## Data segment

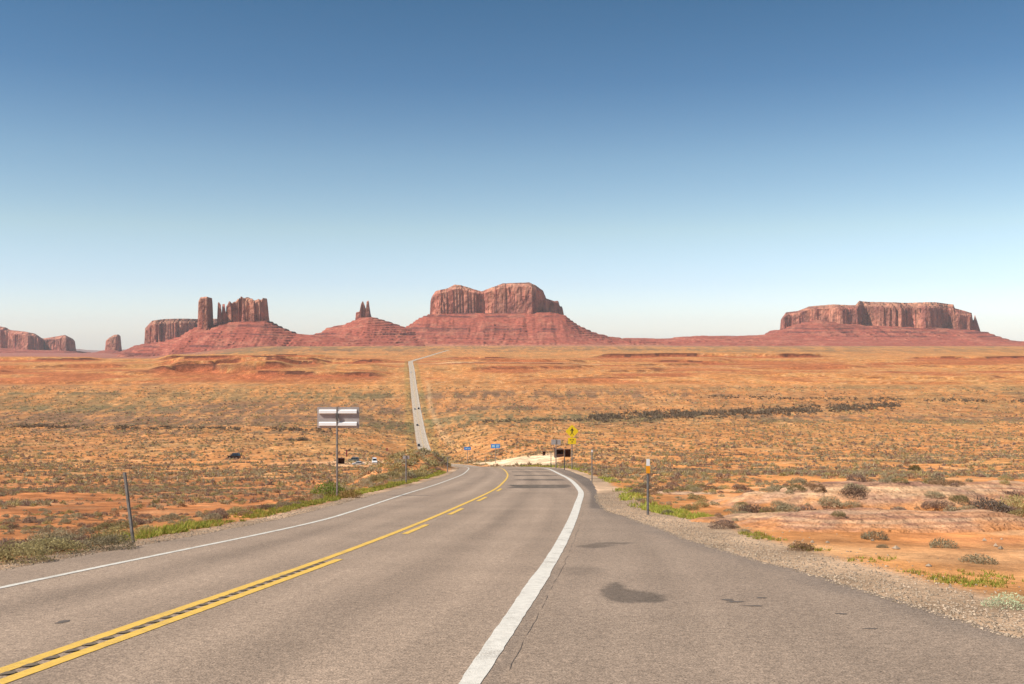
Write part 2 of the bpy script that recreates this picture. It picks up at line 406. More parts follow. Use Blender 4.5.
def paint_mat(name, colr, under=(.20, .155, .11), wear=.60):
    m, t, p = new_mat(name); p.inputs['Roughness'].default_value = .8
    g = t.nodes.new('ShaderNodeNewGeometry')
    def nz(sc_, de):
        n = t.nodes.new('ShaderNodeTexNoise'); n.inputs['Scale'].default_value = sc_; n.inputs['Detail'].default_value = de
        t.links.new(g.outputs['Position'], n.inputs['Vector']); return n.outputs['Fac']
    def mr(src, a, b, lo, hi):
        r = t.nodes.new('ShaderNodeMapRange'); r.inputs[1].default_value = a; r.inputs[2].default_value = b; r.inputs[3].default_value = lo; r.inputs[4].default_value = hi
        t.links.new(src, r.inputs[0]); return r.outputs[0]
    ad = t.nodes.new('ShaderNodeMath'); ad.operation = 'MULTIPLY_ADD'; ad.inputs[1].default_value = .45
    t.links.new(nz(2.5, 4), ad.inputs[0]); t.links.new(mr(nz(90, 4), 0, 1, 0, .55), ad.inputs[2])
    w_ = mr(ad.outputs[0], wear - .04, wear + .06, 0, .85)
    sc_ = t.nodes.new('ShaderNodeVectorMath'); sc_.operation = 'SCALE'; sc_.inputs[0].default_value = colr
    t.links.new(mr(nz(12, 5), .3, .7, .84, 1.08), sc_.inputs['Scale'])
    mx = t.nodes.new('ShaderNodeMix'); mx.data_type = 'RGBA'; mx.inputs[7].default_value = (*under, 1)
    t.links.new(w_, mx.inputs[0]); t.links.new(sc_.outputs[0], mx.inputs[6]); t.links.new(mx.outputs[2], p.inputs['Base Color'])
    b = t.nodes.new('ShaderNodeBump'); b.inputs['Distance'].default_value = .004; t.links.new(nz(70, 3), b.inputs['Height']); t.links.new(b.outputs[0], p.inputs['Normal'])
    return m
M_lwhite = paint_mat('road_paint_white', (.66, .61, .53), wear=.585)
M_lyel = paint_mat('road_paint_yellow', (.72, .44, .075), wear=.60)
M_tar = simple('tar_sealer', (.055, .048, .042), .7, 0, .25, 4)
M_seal = simple('sealed_asphalt', (.19, .148, .115), .85, 0, .35, 1.2)
M_groove = simple('groove_asphalt', (.15, .11, .07), .9, 0, .2, 12)
M_stain = simple('oil_stained_asphalt', (.125, .095, .072), .7, 0, .18, 12)

road_rows = []
y = -30.0
while y < 3600:
    road_rows.append(y); y += .5 if y < 3 else (.07 if y < 22 else max(.2, .008 * abs(y)))
road_rows = np.array(road_rows)
def strip(name, xa, xb, ys, lift, mat, parent, nseg=1, col=None, conform=0):
    a = xa(ys); b = xb(ys); t = np.linspace(0, 1, nseg + 1)
    X = a[:, None] + (b - a)[:, None] * t[None, :]; Y = np.repeat(ys[:, None], nseg + 1, 1)
    Z = H_road(Y) + lift * (1 + np.clip(Y, 0, 3600) / 60)
    C = None if col is None else col(X, Y).reshape(-1, 3)
    o = np_obj(name, np.stack([X, Y, Z], -1).reshape(-1, 3), grid_faces(len(ys), nseg + 1), mat, parent,
               uv=np.stack([X - XC(Y), Y], -1).reshape(-1, 2), col=C, smooth=True)
    return o
ASPH = np.array((.300, .217, .156))
def road_col(X, Y):
    c = np.broadcast_to(ASPH, X.shape + (3,)).copy()
    u = X - XC(Y)
    rw = X - XRW(Y)
    c = mixc(c, ss(-.1, .1, rw - .35) * .35, (.27, .20, .148))                    # older browner shoulder
    wheel = np.exp(-((np.abs(u - 1.9) - .85) / .35) ** 2) + np.exp(-((np.abs(u + 1.9) - .85) / .35) ** 2)
    c = c * (1 + .13 * np.clip(wheel, 0, 1) * (.5 + fbm(X * .7, Y / 14, 3, 60)))[..., None]
    oilb = np.exp(-((np.abs(u) - 1.9) / .28) ** 2); c = c * (1 - .10 * oilb * (.4 + 1.2 * fbm(X * 1.1, Y / 10, 3, 59)))[..., None]
    e = XR(Y) - X
    c = mixc(c, (1 - ss(.05, .7, e + .5 * (fbm(X, Y, 3, 61) - .5))) * .45 * ss(-1, 1, rw), (.16, .125, .10))
    dk = ss(32.8, 34.2, Y + 1.2 * (fbm(X * 2, Y * .5, 3, 63) - .5)) * (1 - ss(80, 150, Y)) * ss(.35, .5, rw)
    c = mixc(c, dk * .75, (.13, .10, .08))                                        # dark new shoulder in the bend
    # oil stains and older sealed repairs, each with its own ragged shape
    wx = X + .30 * (fbm(X * 2.6, Y * 1.1, 4, 65) - .5); wy = Y + 1.0 * (fbm(X * 2.6 + 9, Y * 1.1, 4, 66) - .5)
    def ell(cx, cy, ax, ay, soft=.16): return 1 - ss(1 - soft, 1 + soft, np.sqrt(((wx - cx) / ax) ** 2 + ((wy - cy) / ay) ** 2))
    st = np.maximum(ell(1.30, 12.9, .22, .95), ell(1.50, 12.35, .26, .42)); st = st * (1 - ell(1.56, 13.25, .13, .42, .3))
    st2 = np.maximum(ell(1.55, 19.4, .36, .35, .3), ell(1.95, 19.9, .38, .30, .3)); st3 = ell(1.0, 15.2, .32, .55, .5) * .35
    c = mixc(c, np.clip(st * .95 + st2 * .75 + st3, 0, 1) * .74, (.085, .065, .05))
    du = X - XC(Y) - .55; dv = XRW(Y) - .45 - X; rag = .6 * (fbm(X * 1.5, Y * .6, 4, 67) - .5)
    for ya, yb, k_ in ((55, 61.5, .85), (72, 77, .7), (88, 92, .75), (104, 109, .65), (121, 126, .5)):
        m = ss(-.15, .15, du + rag) * ss(-.15, .15, dv + rag) * ss(-.6, .6, Y - ya + 2 * rag) * ss(-.6, .6, yb - Y + 2 * rag)
        c = mixc(c, m * k_ * (.6 + .8 * fbm(X * 3, Y * .15, 3, 68)), (.10, .078, .06))
    c = mixc(c, ss(.06, .12, rw) * (1 - ss(.19, .25, rw + .1 * (fbm(Y * 1.3, 0 * Y, 4, 81) - .5))) * (1 - ss(14, 18, Y)) * .5, (.17, .13, .10))
    tw = np.exp(-((u - 2.0 + .5 * np.sin(Y / 23)) / .7) ** 2); c = c * (1 + .05 * tw * ss(.4, .6, fbm(X, Y / 9, 3, 69)))[..., None]
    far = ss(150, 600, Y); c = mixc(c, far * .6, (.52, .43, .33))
    return c
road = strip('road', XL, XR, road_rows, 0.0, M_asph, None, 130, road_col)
tag(road, kind='structure')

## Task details
Quote the data exactly, leaving every image out of the copy.

## Solution
Write part 2 of the bpy script that recreates this picture. It picks up at line 406. More parts follow. Use Blender 4.5.
def paint_mat(name, colr, under=(.20, .155, .11), wear=.60):
    m, t, p = new_mat(name); p.inputs['Roughness'].default_value = .8
    g = t.nodes.new('ShaderNodeNewGeometry')
    def nz(sc_, de):
        n = t.nodes.new('ShaderNodeTexNoise'); n.inputs['Scale'].default_value = sc_; n.inputs['Detail'].default_value = de
        t.links.new(g.outputs['Position'], n.inputs['Vector']); return n.outputs['Fac']
    def mr(src, a, b, lo, hi):
        r = t.nodes.new('ShaderNodeMapRange'); r.inputs[1].default_value = a; r.inputs[2].default_value = b; r.inputs[3].default_value = lo; r.inputs[4].default_value = hi
        t.links.new(src, r.inputs[0]); return r.outputs[0]
    ad = t.nodes.new('ShaderNodeMath'); ad.operation = 'MULTIPLY_ADD'; ad.inputs[1].default_value = .45
    t.links.new(nz(2.5, 4), ad.inputs[0]); t.links.new(mr(nz(90, 4), 0, 1, 0, .55), ad.inputs[2])
    w_ = mr(ad.outputs[0], wear - .04, wear + .06, 0, .85)
    sc_ = t.nodes.new('ShaderNodeVectorMath'); sc_.operation = 'SCALE'; sc_.inputs[0].default_value = colr
    t.links.new(mr(nz(12, 5), .3, .7, .84, 1.08), sc_.inputs['Scale'])
    mx = t.nodes.new('ShaderNodeMix'); mx.data_type = 'RGBA'; mx.inputs[7].default_value = (*under, 1)
    t.links.new(w_, mx.inputs[0]); t.links.new(sc_.outputs[0], mx.inputs[6]); t.links.new(mx.outputs[2], p.inputs['Base Color'])
    b = t.nodes.new('ShaderNodeBump'); b.inputs['Distance'].default_value = .004; t.links.new(nz(70, 3), b.inputs['Height']); t.links.new(b.outputs[0], p.inputs['Normal'])
    return m
M_lwhite = paint_mat('road_paint_white', (.66, .61, .53), wear=.585)
M_lyel = paint_mat('road_paint_yellow', (.72, .44, .075), wear=.60)
M_tar = simple('tar_sealer', (.055, .048, .042), .7, 0, .25, 4)
M_seal = simple('sealed_asphalt', (.19, .148, .115), .85, 0, .35, 1.2)
M_groove = simple('groove_asphalt', (.15, .11, .07), .9, 0, .2, 12)
M_stain = simple('oil_stained_asphalt', (.125, .095, .072), .7, 0, .18, 12)

road_rows = []
y = -30.0
while y < 3600:
    road_rows.append(y); y += .5 if y < 3 else (.07 if y < 22 else max(.2, .008 * abs(y)))
road_rows = np.array(road_rows)
def strip(name, xa, xb, ys, lift, mat, parent, nseg=1, col=None, conform=0):
    a = xa(ys); b = xb(ys); t = np.linspace(0, 1, nseg + 1)
    X = a[:, None] + (b - a)[:, None] * t[None, :]; Y = np.repeat(ys[:, None], nseg + 1, 1)
    Z = H_road(Y) + lift * (1 + np.clip(Y, 0, 3600) / 60)
    C = None if col is None else col(X, Y).reshape(-1, 3)
    o = np_obj(name, np.stack([X, Y, Z], -1).reshape(-1, 3), grid_faces(len(ys), nseg + 1), mat, parent,
               uv=np.stack([X - XC(Y), Y], -1).reshape(-1, 2), col=C, smooth=True)
    return o
ASPH = np.array((.300, .217, .156))
def road_col(X, Y):
    c = np.broadcast_to(ASPH, X.shape + (3,)).copy()
    u = X - XC(Y)
    rw = X - XRW(Y)
    c = mixc(c, ss(-.1, .1, rw - .35) * .35, (.27, .20, .148))                    # older browner shoulder
    wheel = np.exp(-((np.abs(u - 1.9) - .85) / .35) ** 2) + np.exp(-((np.abs(u + 1.9) - .85) / .35) ** 2)
    c = c * (1 + .13 * np.clip(wheel, 0, 1) * (.5 + fbm(X * .7, Y / 14, 3, 60)))[..., None]
    oilb = np.exp(-((np.abs(u) - 1.9) / .28) ** 2); c = c * (1 - .10 * oilb * (.4 + 1.2 * fbm(X * 1.1, Y / 10, 3, 59)))[..., None]
    e = XR(Y) - X
    c = mixc(c, (1 - ss(.05, .7, e + .5 * (fbm(X, Y, 3, 61) - .5))) * .45 * ss(-1, 1, rw), (.16, .125, .10))
    dk = ss(32.8, 34.2, Y + 1.2 * (fbm(X * 2, Y * .5, 3, 63) - .5)) * (1 - ss(80, 150, Y)) * ss(.35, .5, rw)
    c = mixc(c, dk * .75, (.13, .10, .08))                                        # dark new shoulder in the bend
    # oil stains and older sealed repairs, each with its own ragged shape
    wx = X + .30 * (fbm(X * 2.6, Y * 1.1, 4, 65) - .5); wy = Y + 1.0 * (fbm(X * 2.6 + 9, Y * 1.1, 4, 66) - .5)
    def ell(cx, cy, ax, ay, soft=.16): return 1 - ss(1 - soft, 1 + soft, np.sqrt(((wx - cx) / ax) ** 2 + ((wy - cy) / ay) ** 2))
    st = np.maximum(ell(1.30, 12.9, .22, .95), ell(1.50, 12.35, .26, .42)); st = st * (1 - ell(1.56, 13.25, .13, .42, .3))
    st2 = np.maximum(ell(1.55, 19.4, .36, .35, .3), ell(1.95, 19.9, .38, .30, .3)); st3 = ell(1.0, 15.2, .32, .55, .5) * .35
    c = mixc(c, np.clip(st * .95 + st2 * .75 + st3, 0, 1) * .74, (.085, .065, .05))
    du = X - XC(Y) - .55; dv = XRW(Y) - .45 - X; rag = .6 * (fbm(X * 1.5, Y * .6, 4, 67) - .5)
    for ya, yb, k_ in ((55, 61.5, .85), (72, 77, .7), (88, 92, .75), (104, 109, .65), (121, 126, .5)):
        m = ss(-.15, .15, du + rag) * ss(-.15, .15, dv + rag) * ss(-.6, .6, Y - ya + 2 * rag) * ss(-.6, .6, yb - Y + 2 * rag)
        c = mixc(c, m * k_ * (.6 + .8 * fbm(X * 3, Y * .15, 3, 68)), (.10, .078, .06))
    c = mixc(c, ss(.06, .12, rw) * (1 - ss(.19, .25, rw + .1 * (fbm(Y * 1.3, 0 * Y, 4, 81) - .5))) * (1 - ss(14, 18, Y)) * .5, (.17, .13, .10))
    tw = np.exp(-((u - 2.0 + .5 * np.sin(Y / 23)) / .7) ** 2); c = c * (1 + .05 * tw * ss(.4, .6, fbm(X, Y / 9, 3, 69)))[..., None]
    far = ss(150, 600, Y); c = mixc(c, far * .6, (.52, .43, .33))
    return c
road = strip('road', XL, XR, road_rows, 0.0, M_asph, None, 130, road_col)
tag(road, kind='structure')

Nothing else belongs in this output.